Keep every line where the word "scene" appears; drop the rest.

§ **DATA SEGMENT**
########

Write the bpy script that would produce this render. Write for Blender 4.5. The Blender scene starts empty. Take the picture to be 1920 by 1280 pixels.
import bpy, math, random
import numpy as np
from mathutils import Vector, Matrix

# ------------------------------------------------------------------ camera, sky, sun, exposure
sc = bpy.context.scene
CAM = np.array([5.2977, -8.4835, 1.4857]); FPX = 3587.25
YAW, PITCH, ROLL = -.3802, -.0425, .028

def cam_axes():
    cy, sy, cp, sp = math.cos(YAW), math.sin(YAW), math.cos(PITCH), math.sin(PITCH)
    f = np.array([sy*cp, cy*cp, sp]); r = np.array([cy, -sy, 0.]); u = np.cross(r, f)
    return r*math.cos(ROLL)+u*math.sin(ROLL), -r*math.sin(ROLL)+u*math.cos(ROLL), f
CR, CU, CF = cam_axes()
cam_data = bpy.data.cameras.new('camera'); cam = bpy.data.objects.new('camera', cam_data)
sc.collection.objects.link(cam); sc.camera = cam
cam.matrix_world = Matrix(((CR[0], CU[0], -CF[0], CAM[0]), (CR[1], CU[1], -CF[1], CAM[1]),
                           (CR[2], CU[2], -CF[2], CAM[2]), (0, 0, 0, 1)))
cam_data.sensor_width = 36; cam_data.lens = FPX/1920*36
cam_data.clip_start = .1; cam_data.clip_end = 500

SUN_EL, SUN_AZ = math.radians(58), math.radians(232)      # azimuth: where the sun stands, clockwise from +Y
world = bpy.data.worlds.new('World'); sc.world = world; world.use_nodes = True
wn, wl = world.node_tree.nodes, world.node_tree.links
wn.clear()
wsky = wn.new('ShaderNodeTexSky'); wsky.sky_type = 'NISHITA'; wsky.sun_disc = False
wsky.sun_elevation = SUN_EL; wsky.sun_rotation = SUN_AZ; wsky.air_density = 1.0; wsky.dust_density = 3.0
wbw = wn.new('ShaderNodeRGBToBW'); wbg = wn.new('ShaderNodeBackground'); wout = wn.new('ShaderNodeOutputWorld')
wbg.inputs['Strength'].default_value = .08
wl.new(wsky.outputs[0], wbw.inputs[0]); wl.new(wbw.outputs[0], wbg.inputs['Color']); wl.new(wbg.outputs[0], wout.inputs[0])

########

§ **EXERCISE RESPONSE**
Write the bpy script that would produce this render. Write for Blender 4.5. The Blender scene starts empty. Take the picture to be 1920 by 1280 pixels.
sc = bpy.context.scene